A Philadelphia native, Lumet moved to New York City as a child, and it became the location of choice for more than 30 of his films. Although he freely admitted to a lifelong love affair with the city, he often showed its grittier side.

Such dramas as “Prince of the City,” “Q&A,” “Night Falls on Manhattan” and “Serpico” looked at the hard lives and corruptibility of New York police officers. “Dog Day Afternoon” told the true-life story of two social misfits who set in motion a chain of disastrous events when they tried to rob a New York City bank on an oppressively hot summer afternoon.

He was nominated four times for directing Academy Awards, and although he never won, Lumet did receive an honorary Oscar in 2005 for lifetime achievement. He also received the Directors Guild of America’s prestigious D.W. Griffith Award for lifetime achievement in 1993.

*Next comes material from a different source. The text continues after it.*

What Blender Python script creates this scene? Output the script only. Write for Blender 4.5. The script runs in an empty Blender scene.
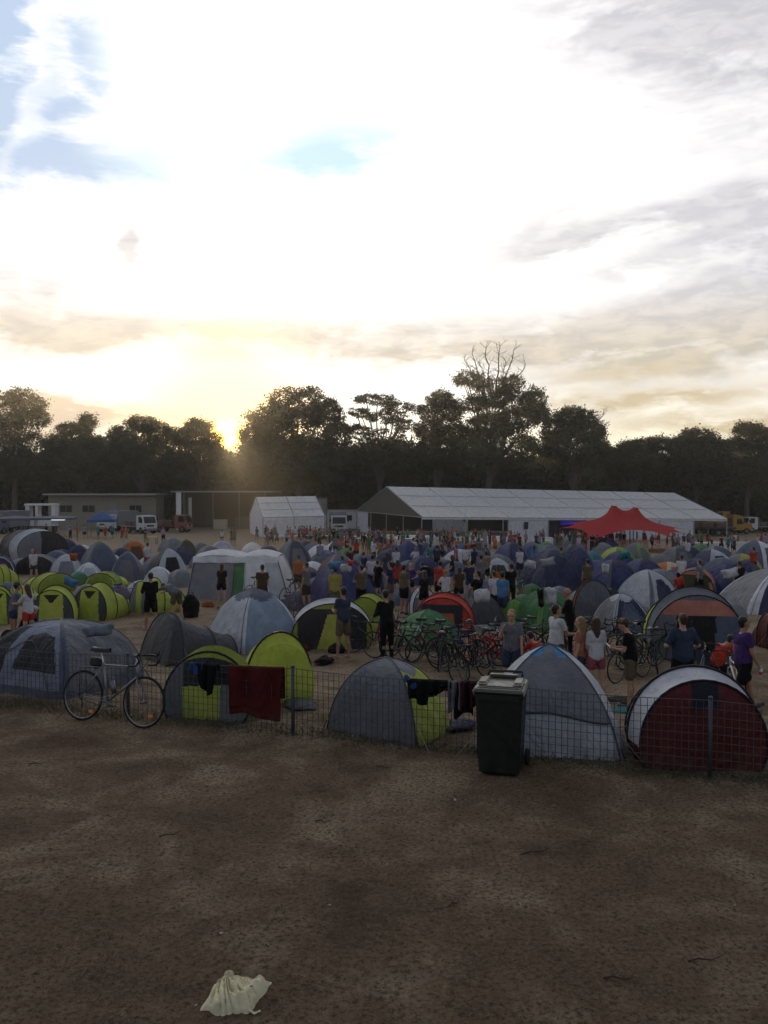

Al Pacino, who produced memorable performances for Lumet in both “Dog Day Afternoon” and “Serpico,” introduced the director at the 2005 Academy Awards.

“If you prayed to inhabit a character, Sidney was the priest who listened to your prayers, helped make them come true,” the actor said.

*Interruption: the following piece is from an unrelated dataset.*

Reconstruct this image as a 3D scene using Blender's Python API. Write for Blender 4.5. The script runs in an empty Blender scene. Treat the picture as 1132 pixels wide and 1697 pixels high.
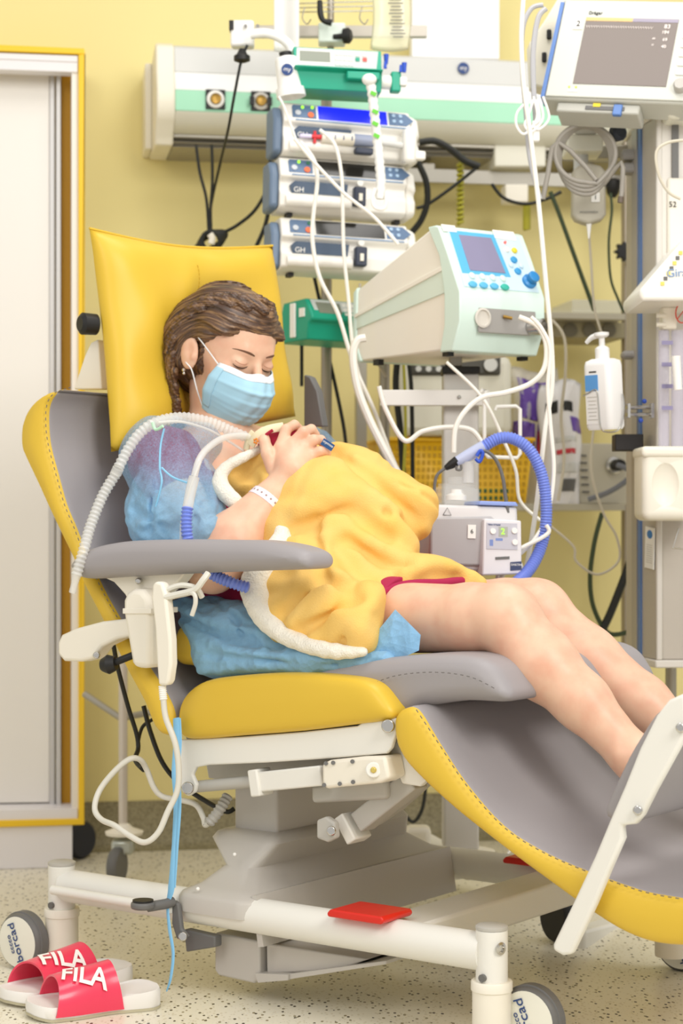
import bpy, bmesh, math, random
import numpy as np
from mathutils import Vector, Matrix, Euler
random.seed(7)
SC = bpy.context.scene
COL = SC.collection
PI = math.pi
R = math.radians
# ---------------------------------------------------------------- camera
F, CX, CY, H = 3100.0, 566.0, 870.0, 0.818      # focal length in pixels of the 1132 px wide frame, horizon row, eye height
cam_d = bpy.data.cameras.new('camera')
cam = bpy.data.objects.new('camera', cam_d); COL.objects.link(cam)
cam.location = (0, 0, H); cam.rotation_euler = (PI/2, 0, 0)
cam_d.sensor_fit = 'HORIZONTAL'; cam_d.sensor_width = 24.0
cam_d.lens = F/1132*24.0
cam_d.shift_y = (CY-848.5)/1132.0
cam_d.clip_start = 0.05; cam_d.clip_end = 50
cam_d.dof.use_dof = True; cam_d.dof.focus_distance = 3.12; cam_d.dof.aperture_fstop = 4.2
SC.camera = cam
# ---------------------------------------------------------------- light
SC.view_settings.view_transform = 'Standard'; SC.view_settings.look = 'None'
SC.view_settings.gamma = 1.0; SC.view_settings.exposure = -0.28
SC.view_settings.use_curve_mapping = False
w = bpy.data.worlds.new('world'); SC.world = w; w.use_nodes = True
w.node_tree.nodes['Background'].inputs[0].default_value = (1.0, 0.975, 0.95, 1)
w.node_tree.nodes['Background'].inputs[1].default_value = 0.84
def area(name, loc, target, sx, sy, power, col=(1, .97, .93)):
    d = bpy.data.lights.new(name, 'AREA'); d.shape = 'RECTANGLE'; d.size = sx; d.size_y = sy
    d.energy = power; d.color = col
    o = bpy.data.objects.new(name, d); COL.objects.link(o); o.location = loc
    o.rotation_euler = (Vector(target)-Vector(loc)).to_track_quat('-Z', 'Y').to_euler()
area('ceiling_light_front', (1.7, .5, 2.7), (0.1, 3.9, 0.8), 1.3, 1.3, 80)
area('fill_light_left', (-1.3, 0.4, 2.6), (-0.2, 3.9, 0.8), 1.3, 1.3, 34)  # unseen fill lamp, added to brighten the sides facing the camera
area('ceiling_light_middle', (0.3, 3.1, 2.95), (0.2, 3.15, 0), 1.3, .8, 24)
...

Lumet immediately established himself as an A-list director with his first theatrical film, 1957’s “12 Angry Men,” which took an early and powerful look at racial prejudice as it depicted 12 jurors trying to reach a verdict in a trial involving a young Hispanic man wrongly accused of murder. It garnered him his first Academy Award nomination.

Other Oscar nominations were for “Dog Day Afternoon” (1975), “Network” (1976) and “The Verdict” (1982).

“Network,” a scathing view of the television business, proved to be Lumet’s most memorable film and created an enduring catch phrase when crazed newscaster Peter Finch exhorted his audience to raise their windows and shout, “I’m mad as hell, and I’m not going to take it anymore!”

Although best known for his hard-bitten portrayals of urban life, Lumet’s resume also included films based on noted plays.

He directed a highly successful Agatha Christie mystery, the all-star “Murder on the Orient Express,” as well.

The director was born June 25, 1924, in Philadelphia to a pair of Yiddish stage performers, and he began his show business career as a child actor, appearing on radio at age 4.

After serving as a radar repairman in India and Burma during World War II, Lumet returned to New York and formed an acting company. In 1950, Yul Brynner, a friend and a director at CBS-TV, invited him to join the network as an assistant director. Soon he rose to director.

Lumet continued directing features into his 80s.

His final film was 2007’s “Before the Devil Knows You’re Dead,” starring Philip Seymour Hoffman, Ethan Hawke and Marisa Tomei.

His first three marriages ended in divorce: to actress Rita Gam, heiress Gloria Vanderbilt and Lena Horne’s daughter, Gail Jones. In 1980, he married journalist Mary Gimbel.